待降節に寄せて
(2024.12.10)


 いよいよ12月1日から待降節に入った。
 待降節とは救い主(キリスト、メシア)の到来を待ち望む期間をいうが、到来には二つの到来がある。
 第一の到来は、二千年前に神の御子が人となってこの世に来られたこと、つまり、神の御子が聖母マリアからお生まれになって、人々の中にお住まいになったこと、第二の到来は、世の終わり(終末)に再び来られること(再臨)を意味している。第一の到来は過去のこと、第二の到来は未来のこと。今は第一の到来と第二の到来のただ中にある。このただ中で、私たちは何を目指し、どう生きていけばよいのかを問われているのがこの待降節である。
 イエスが御生まれになったあの時代、ユダヤの貧しい人や弱い立場に置かれていた人々は、頼るものもなく、ただひたすらに神の救いの到来を待ち望んでいた。人間社会には、いつの時代にも差別や偏見、暴力的な支配が渦巻いている。無力な人々の力ではどうすることもできないことも多い。いつの時代も、そして現代もそのような人々は救いを待ち望むようになる。そのような希望を持てる社会はまだいい。しかし、そのような希望さえも持てない絶望的な社会や状況が現にある。例えば、ウクライナやガザのような、あるいは泥水を飲料水にしなければならないようなスラムや内乱でいつもいのちの危険にさらされている最貧国、あるいは身近なところでは家庭崩壊や学級崩壊、子供の貧困や高齢者の貧困と孤独死、などなど。
 救いはすでに来ている。しかし、救いがまだ行き渡っていないところがある。キリストは救いの到来を全世界に告げ知らせ、その実現を人類に委ねられた。平和な世界、哀れみと慈しみに満ちた世界、愛し合い、許し合う世界、正義に満ちた世界、そのような世界の実現、即ち神の国の完成を人間に委ねられたのである。人類がそのような世界を、自分たちの力で築いていってこそ、自由で自主性のある人間に成長していくからである。人間の偉大さ、尊厳はここにある。しかも、その人間の働きには、いつも私たちを助け、励ましてくださる神の恵みが注がれている。

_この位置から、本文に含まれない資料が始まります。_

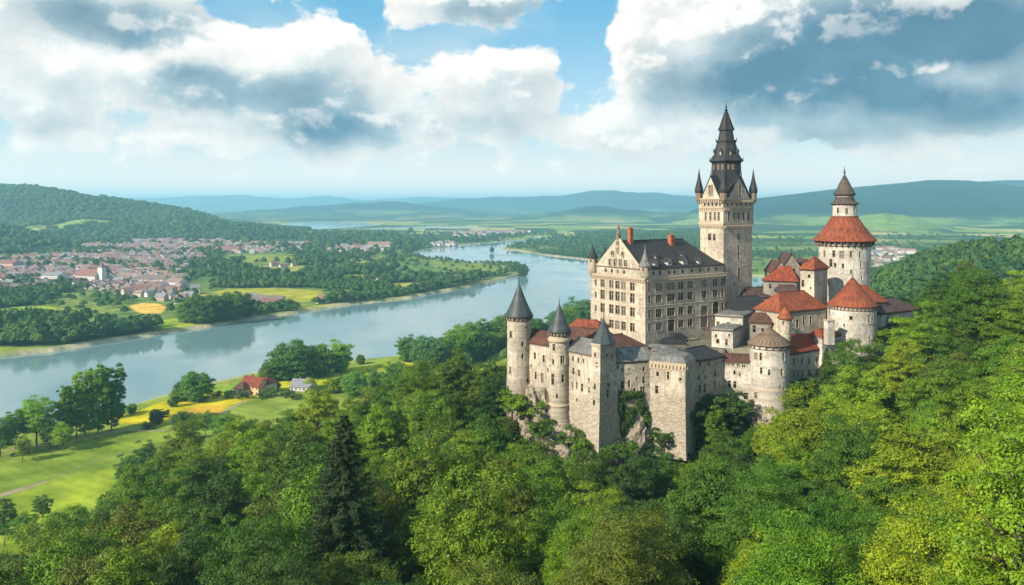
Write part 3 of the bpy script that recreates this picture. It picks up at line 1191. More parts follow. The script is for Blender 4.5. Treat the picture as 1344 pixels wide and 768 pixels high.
# mowing lines in the near grass
wv_ = t.n('ShaderNodeTexWave', wave_type='BANDS', bands_direction='X')
rt = t.n('ShaderNodeMapping')
rt.inputs['Rotation'].default_value = (0, 0, math.radians(-58))
t.put(rt.inputs[0], geo)
t.put(wv_.inputs['Vector'], rt.outputs[0])
wv_.inputs['Scale'].default_value = .045
wv_.inputs['Distortion'].default_value = 1.5
wv_.inputs['Detail'].default_value = 2
c = t.mix(.28, c, t.mix(1.0, c, t.mix(wv_.outputs[1], (.78, .80, .78), (1.2, 1.18, 1.2)), 'MULTIPLY'))
t.put(b.inputs['Base Color'], c)
b.inputs['Roughness'].default_value = 1
b.inputs['Specular IOR Level'].default_value = .05
canopy = t.n('ShaderNodeTexVoronoi', feature='SMOOTH_F1')
t.put(canopy.inputs['Vector'], geo)
canopy.inputs['Scale'].default_value = .07
hb = t.m('ADD', t.m('MULTIPLY', canopy.outputs['Distance'], -1.0), t.m('MULTIPLY', n1, .15))
szz = t.n('ShaderNodeSeparateXYZ')
t.put(szz.inputs[0], geo)
bump(t, b, t.m('MULTIPLY', hb, t.mr(szz.outputs[1], 1700, 2600)), 1.0, 9.0)
GROUND_MAT = m_
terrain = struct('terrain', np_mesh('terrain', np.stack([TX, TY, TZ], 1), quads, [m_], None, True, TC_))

# river and lakes: one sheet of water at its level
m_, t, b = mat('river_water')
geo = t.n('ShaderNodeNewGeometry').outputs['Position']
n1 = t.noise(t.vm('MULTIPLY', geo, (1, .5, 1)), .35, 4, .6)
n2 = t.noise(t.vm('MULTIPLY', geo, (1, .6, 1)), .012, 5, .6)
b.inputs['Base Color'].default_value = (.125, .215, .238, 1)
t.put(b.inputs['Roughness'], t.mr(n2, .38, .66, .03, .18))
b.inputs['IOR'].default_value = 1.333
b.inputs['Specular IOR Level'].default_value = .5
bump(t, b, n1, .22, .12)
wv = [(-30000, -200, 0), (30000, -200, 0), (30000, 33000, 0), (-30000, 33000, 0)]
xs = np.linspace(-30000, 30000, 13)
ys = np.linspace(-200, 33000, 9)
wx, wy = np.meshgrid(xs, ys)
ii = np.arange(8)[:, None] * 13 + np.arange(12)[None, :]
struct('river_water', np_mesh('river_water', np.stack([wx.ravel(), wy.ravel(), 0 * wx.ravel()], 1),
                              np.stack([ii, ii + 1, ii + 14, ii + 13], -1).reshape(-1, 4), [m_]))

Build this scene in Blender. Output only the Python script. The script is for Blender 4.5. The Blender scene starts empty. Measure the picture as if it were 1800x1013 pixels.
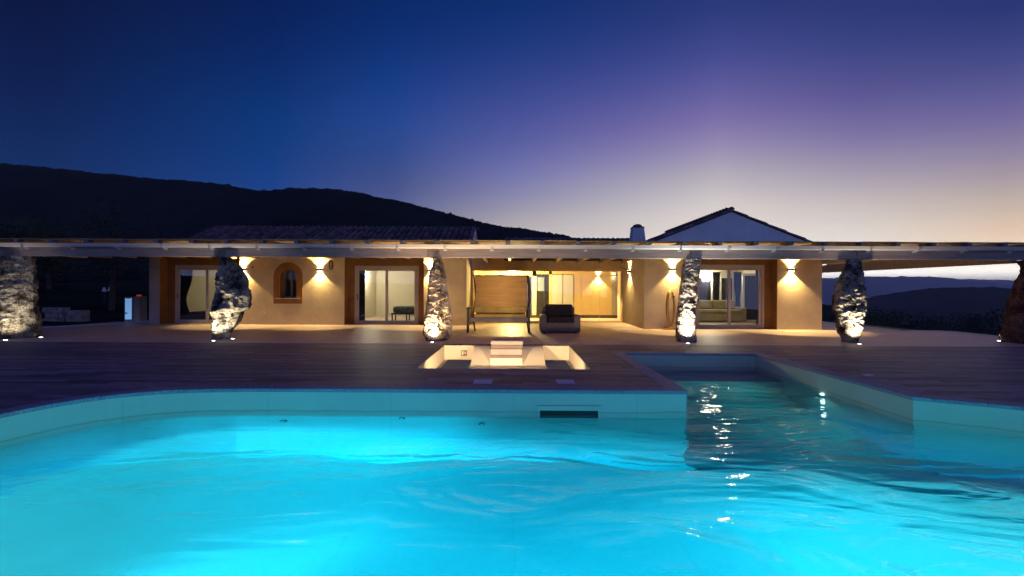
import bpy, math, random
from mathutils import Vector, Matrix, noise
from mathutils.geometry import tessellate_polygon
R = math.radians
random.seed(7)
S = bpy.context.scene
COL = S.collection

# ------------------------------------------------------------ camera
cam = bpy.data.cameras.new("camera")
cam.lens = 16.0; cam.sensor_width = 36.0; cam.clip_start = 0.05; cam.clip_end = 40000
co = bpy.data.objects.new("camera", cam); COL.objects.link(co)
co.location = (0, 0, 1.5); co.rotation_euler = (R(90), -0.0045, 0.005)
S.camera = co
S.render.resolution_x = 1024; S.render.resolution_y = 576
S.view_settings.view_transform = 'Standard'; S.view_settings.look = 'None'
S.view_settings.exposure = 0.0; S.view_settings.gamma = 1.0
S.render.engine = 'CYCLES'
cy = S.cycles
cy.use_denoising = True
cy.max_bounces = 10; cy.diffuse_bounces = 4; cy.glossy_bounces = 4; cy.transmission_bounces = 8; cy.transparent_max_bounces = 12
cy.sample_clamp_indirect = 3.0; cy.caustics_refractive = True; cy.caustics_reflective = False; cy.blur_glossy = 0.6
cy.volume_bounces = 0

def s2l(c):
    c = c / 255.0
    return c / 12.92 if c <= 0.04045 else ((c + 0.055) / 1.055) ** 2.4
def rgb(r, g, b): return (s2l(r), s2l(g), s2l(b), 1.0)

# ------------------------------------------------------------ dusk sky (afterglow low on the right)
W = bpy.data.worlds.new("World"); S.world = W; W.use_nodes = True
nt = W.node_tree; N = nt.nodes; L = nt.links; N.clear()
def wn(t, **k):
    n = N.new(t)
    for a, b in k.items(): setattr(n, a, b)
    return n
tc = wn('ShaderNodeTexCoord'); sep = wn('ShaderNodeSeparateXYZ'); L.new(tc.outputs['Generated'], sep.inputs[0])
at = wn('ShaderNodeMath', operation='ARCTAN2'); L.new(sep.outputs[0], at.inputs[0]); L.new(sep.outputs[1], at.inputs[1])
asn = wn('ShaderNodeMath', operation='ARCSINE'); L.new(sep.outputs[2], asn.inputs[0])
e_f = wn('ShaderNodeMapRange'); L.new(asn.outputs[0], e_f.inputs[0]); e_f.inputs[1].default_value = 0; e_f.inputs[2].default_value = R(50)
HAZE_D = 0.00021; HAZE_TOP = 200.0
def sky_ramp(stops):
    # colours as seen through the haze layer; the dome itself is brighter by what the haze takes away
    r = wn('ShaderNodeValToRGB'); r.color_ramp.interpolation = 'LINEAR'; el = r.color_ramp.elements
    degs = [0, 0.7, 1.5, 2.5, 3.5, 4.5, 5.5, 7, 8.5, 10, 11.5, 13, 14.5, 16, 17.5, 19, 21, 23, 25, 27, 29, 31.5, 35, 42, 50]
    for i, dg in enumerate(degs):
        k = max(q for q in range(len(stops)) if stops[q][0] <= dg); k = min(k, len(stops)-2)
        (d0, c0), (d1, c1) = stops[k], stops[k+1]; u = (dg-d0)/(d1-d0)
        c = rgb(*[c0[q]+(c1[q]-c0[q])*u for q in range(3)])
        path = min(8800.0, (HAZE_TOP-1.5)/max(1e-4, math.sin(R(max(dg, 0.4)))))
        f = math.exp(min(1.5, 0.9*HAZE_D*path))
        e = el[i] if i < 2 else el.new(dg/50.0)
        e.position = dg/50.0; e.color = (c[0]*f, c[1]*f, c[2]*f, 1)
    L.new(e_f.outputs[0], r.inputs[0]); return r
az_ramps = [
 (-46, [(0,(22,52,104)),(7,(6,42,94)),(11.7,(1,36,86)),(17.4,(0,24,72)),(22,(0,17,60)),(26,(2,14,52)),(50,(32,46,116))]),
 (-28, [(0,(80,90,140)),(6,(48,76,136)),(10,(20,62,130)),(14,(4,56,124)),(18.3,(0,52,118)),(23,(0,39,102)),(28,(0,28,86)),(34,(2,22,76)),(50,(32,46,116))]),
 (-15, [(0,(150,150,165)),(6,(108,114,150)),(9,(86,97,140)),(12.4,(64,78,131)),(16,(44,72,136)),(20.2,(29,67,140)),(24,(13,56,128)),(28.1,(2,44,112)),(34,(2,32,92)),(50,(32,46,116))]),
 (0,   [(0,(222,208,192)),(5,(198,188,180)),(7.7,(180,172,172)),(8.8,(166,160,166)),(11.5,(136,134,168)),(14.3,(112,114,169)),(17.5,(88,94,158)),(21,(67,78,148)),(26.8,(34,58,128)),(31.8,(6,45,111)),(38,(6,32,90)),(50,(32,46,116))]),
 (24,  [(0,(255,248,232)),(2.5,(252,244,226)),(5,(238,228,214)),(9,(219,209,204)),(10.5,(204,196,194)),(12.9,(181,173,181)),(15.5,(154,143,176)),(18.8,(124,110,165)),(21.5,(98,94,156)),(24.3,(73,77,145)),(28.9,(43,58,122)),(36,(24,38,96)),(50,(32,46,116))]),
 (37,  [(0,(255,253,248)),(2,(255,250,238)),(3.5,(242,232,214)),(5.3,(225,217,206)),(8,(206,194,186)),(11,(170,160,172)),(15,(126,114,160)),(19,(88,84,144)),(24,(50,62,124)),(30,(30,44,102)),(50,(32,46,116))]),
 (47,  [(0,(255,253,246)),(1.8,(255,249,232)),(4.6,(234,204,172)),(7.8,(190,174,160)),(11,(150,137,158)),(15,(107,98,152)),(19,(66,72,132)),(23.1,(37,51,111)),(30,(24,38,94)),(50,(32,46,116))]),
 (105, [(0,(130,125,170)),(6,(112,112,168)),(12,(94,98,164)),(24,(62,72,146)),(50,(32,46,116))]),
 (170, [(0,(112,126,184)),(8,(108,124,184)),(18,(94,112,180)),(30,(68,86,160)),(50,(32,46,116))]),  # unseen rear sky, set brighter than the front to light the gable
]
prev = None; pa = None
for a, st in az_ramps:
    r = sky_ramp(st)
    if prev is None:
        prev = r.outputs[0]
    else:
        mr = wn('ShaderNodeMapRange'); mr.interpolation_type = 'SMOOTHSTEP' if a > 60 else 'LINEAR'
        mr.inputs[1].default_value = R(pa); mr.inputs[2].default_value = R(a)
        L.new(at.outputs[0], mr.inputs[0])
        mx = wn('ShaderNodeMix', data_type='RGBA'); L.new(mr.outputs[0], mx.inputs[0]); L.new(prev, mx.inputs[6]); L.new(r.outputs[0], mx.inputs[7])
        prev = mx.outputs[2]
    pa = a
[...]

 第二の到来は、世の終わり、終末であるが、それは世界の崩壊、滅亡ではなく、人間とこの世界、すべての被造物の完成,、神の国の成就の時である。イエスが御父から受けたキリスト(救い主)としての役割を完成されるときこそ、終末、世の終わりである。

 第一の到来を祝い感謝すると共に、救いが全地に行き渡るよう生き、第二の到来を待ち望みながら世の完成に向かって生きていく、これが待降節の意味である。